The former British Prime Minister was known to have suffered from bouts of depression – gloomy periods he termed his “black dog”. He is one of four public statues dressed in straitjackets for the stunt: joining him are Florence Nightingale in Waterloo Place, Charles Darwin in Shrewsbury and Samuel Johnson in Lichfield. 

Crimean nurse Nightingale is understood to have struggled with bipolar disorder, while Origin of Species author Darwin suffered from anxiety and writer Samuel Johnson endured bouts of depression. Each statue’s bespoke straitjacket has their illness emblazoned across it. 

The 4 Goes Mad season is set to launch on July 23 to challenge the stigma of mental health and will feature programmes including well-known depression sufferer Ruby Wax’s Mad Confessions, Jon Richardson: A Little Bit of OCD and World’s Maddest Job Interview.

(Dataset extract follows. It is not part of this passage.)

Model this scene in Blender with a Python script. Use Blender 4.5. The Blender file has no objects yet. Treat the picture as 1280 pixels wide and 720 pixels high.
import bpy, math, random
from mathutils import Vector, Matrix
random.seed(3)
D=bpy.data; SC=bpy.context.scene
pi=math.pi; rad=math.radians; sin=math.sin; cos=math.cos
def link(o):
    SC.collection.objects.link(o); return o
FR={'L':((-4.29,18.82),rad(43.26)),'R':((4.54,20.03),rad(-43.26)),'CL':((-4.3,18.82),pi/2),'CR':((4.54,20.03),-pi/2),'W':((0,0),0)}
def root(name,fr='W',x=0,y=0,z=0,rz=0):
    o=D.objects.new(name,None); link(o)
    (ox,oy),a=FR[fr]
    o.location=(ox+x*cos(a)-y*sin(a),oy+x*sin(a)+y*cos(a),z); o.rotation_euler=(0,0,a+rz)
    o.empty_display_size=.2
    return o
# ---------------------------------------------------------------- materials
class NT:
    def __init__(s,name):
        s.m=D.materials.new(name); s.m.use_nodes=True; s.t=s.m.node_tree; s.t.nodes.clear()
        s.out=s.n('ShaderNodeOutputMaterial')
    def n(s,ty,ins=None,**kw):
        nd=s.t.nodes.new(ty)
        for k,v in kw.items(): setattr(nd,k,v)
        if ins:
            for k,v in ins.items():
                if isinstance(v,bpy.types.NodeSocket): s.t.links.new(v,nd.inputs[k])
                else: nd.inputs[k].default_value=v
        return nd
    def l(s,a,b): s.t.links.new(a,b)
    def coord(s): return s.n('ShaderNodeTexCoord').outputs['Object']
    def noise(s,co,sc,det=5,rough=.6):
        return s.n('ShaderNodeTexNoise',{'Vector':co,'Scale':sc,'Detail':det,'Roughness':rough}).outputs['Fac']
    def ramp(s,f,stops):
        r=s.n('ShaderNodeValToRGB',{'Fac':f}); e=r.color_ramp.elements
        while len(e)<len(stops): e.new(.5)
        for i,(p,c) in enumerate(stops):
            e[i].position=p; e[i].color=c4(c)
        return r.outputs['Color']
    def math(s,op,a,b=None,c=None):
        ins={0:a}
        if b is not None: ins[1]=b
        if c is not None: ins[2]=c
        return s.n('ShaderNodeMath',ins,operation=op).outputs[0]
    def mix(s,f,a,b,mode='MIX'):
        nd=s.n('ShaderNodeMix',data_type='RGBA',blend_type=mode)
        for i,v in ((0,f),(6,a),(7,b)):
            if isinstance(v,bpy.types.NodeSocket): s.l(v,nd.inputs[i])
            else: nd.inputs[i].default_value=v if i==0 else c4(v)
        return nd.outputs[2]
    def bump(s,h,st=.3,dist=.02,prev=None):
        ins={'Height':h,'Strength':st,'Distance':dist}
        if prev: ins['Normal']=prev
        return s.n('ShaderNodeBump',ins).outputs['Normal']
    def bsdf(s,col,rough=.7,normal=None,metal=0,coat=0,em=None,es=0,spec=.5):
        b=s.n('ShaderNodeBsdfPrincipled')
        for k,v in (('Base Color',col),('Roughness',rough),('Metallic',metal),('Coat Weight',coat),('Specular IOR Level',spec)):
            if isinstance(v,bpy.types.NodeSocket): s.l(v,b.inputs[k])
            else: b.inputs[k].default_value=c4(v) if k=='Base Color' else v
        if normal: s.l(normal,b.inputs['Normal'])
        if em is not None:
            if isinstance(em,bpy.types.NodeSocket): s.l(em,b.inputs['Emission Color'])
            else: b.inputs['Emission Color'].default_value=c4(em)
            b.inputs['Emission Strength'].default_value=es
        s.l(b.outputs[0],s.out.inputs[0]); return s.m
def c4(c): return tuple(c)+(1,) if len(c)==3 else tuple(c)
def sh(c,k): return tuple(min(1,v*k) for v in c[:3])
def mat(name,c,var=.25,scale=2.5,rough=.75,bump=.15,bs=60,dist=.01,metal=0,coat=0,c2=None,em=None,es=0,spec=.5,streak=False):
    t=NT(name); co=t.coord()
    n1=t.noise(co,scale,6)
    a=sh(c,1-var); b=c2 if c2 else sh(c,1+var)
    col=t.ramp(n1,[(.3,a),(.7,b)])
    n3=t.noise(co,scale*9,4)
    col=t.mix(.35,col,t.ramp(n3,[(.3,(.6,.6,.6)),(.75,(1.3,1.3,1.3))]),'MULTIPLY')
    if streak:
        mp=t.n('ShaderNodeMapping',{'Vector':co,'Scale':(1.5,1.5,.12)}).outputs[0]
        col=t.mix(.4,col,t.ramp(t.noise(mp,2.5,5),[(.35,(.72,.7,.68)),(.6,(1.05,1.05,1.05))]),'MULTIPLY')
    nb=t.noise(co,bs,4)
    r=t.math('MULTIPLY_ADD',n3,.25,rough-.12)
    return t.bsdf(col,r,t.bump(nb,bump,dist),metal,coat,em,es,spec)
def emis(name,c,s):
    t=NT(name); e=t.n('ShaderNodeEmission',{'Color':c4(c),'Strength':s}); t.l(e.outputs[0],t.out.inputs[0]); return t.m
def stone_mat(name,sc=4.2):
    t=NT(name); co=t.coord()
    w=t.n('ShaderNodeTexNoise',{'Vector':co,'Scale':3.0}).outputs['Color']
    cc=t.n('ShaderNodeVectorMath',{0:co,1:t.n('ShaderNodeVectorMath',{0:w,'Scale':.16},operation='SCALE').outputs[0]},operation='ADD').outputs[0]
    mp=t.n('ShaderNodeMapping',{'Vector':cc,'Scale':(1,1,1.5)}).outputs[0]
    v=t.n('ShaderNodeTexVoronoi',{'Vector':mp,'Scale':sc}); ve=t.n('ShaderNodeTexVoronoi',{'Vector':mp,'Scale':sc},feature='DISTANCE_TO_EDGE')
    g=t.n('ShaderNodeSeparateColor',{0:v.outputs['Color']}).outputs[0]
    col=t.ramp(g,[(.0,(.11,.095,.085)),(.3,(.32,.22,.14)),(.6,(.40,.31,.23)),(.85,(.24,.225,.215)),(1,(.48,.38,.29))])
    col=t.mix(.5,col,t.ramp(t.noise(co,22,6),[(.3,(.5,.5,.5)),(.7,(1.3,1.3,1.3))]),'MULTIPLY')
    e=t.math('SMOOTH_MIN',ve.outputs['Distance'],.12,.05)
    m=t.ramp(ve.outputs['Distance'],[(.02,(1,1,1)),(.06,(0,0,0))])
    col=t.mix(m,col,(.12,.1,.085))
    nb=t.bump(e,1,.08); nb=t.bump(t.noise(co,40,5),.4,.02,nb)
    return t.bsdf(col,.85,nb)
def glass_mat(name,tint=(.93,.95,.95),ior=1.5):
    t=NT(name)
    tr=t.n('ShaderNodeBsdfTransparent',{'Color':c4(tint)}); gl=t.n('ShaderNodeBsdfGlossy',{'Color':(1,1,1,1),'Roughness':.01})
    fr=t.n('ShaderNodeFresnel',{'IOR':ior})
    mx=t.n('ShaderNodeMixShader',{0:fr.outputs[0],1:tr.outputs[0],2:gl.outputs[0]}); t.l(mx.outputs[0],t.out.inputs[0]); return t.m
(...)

Lina Prestwood, commissioning editor for the season, said: “Despite the fact one in four of us are likely to experience a mental health condition in our lifetime, misunderstanding and stigma persists.”

“We wanted to demonstrate how outmoded attitudes towards mental illness can be by using the archaic image of the straitjacket in conjunction with individuals whose achievements have made them some of the most celebrated Britons of all time – they also happened to have mental health conditions.”

Associate director of charity Rethink Mental Illness, Jane Harris, added: “We’re pleased to see Channel 4 putting mental health on the agenda with this bold stunt. Churchill in a straitjacket is a provocative but powerful image which highlights the message that mental illness can affect anyone, no matter how able or successful.”

Footage of the stunt will also be used in a short film to be shown as part of the channel’s art season, Random Acts, which begins on Monday and showcases 260 specially commissioned three-minute films.


Churchill’s statue was famously defaced 12 years ago when a piece of turf shaped like a mohican was placed on his scalp during May Day demonstrations.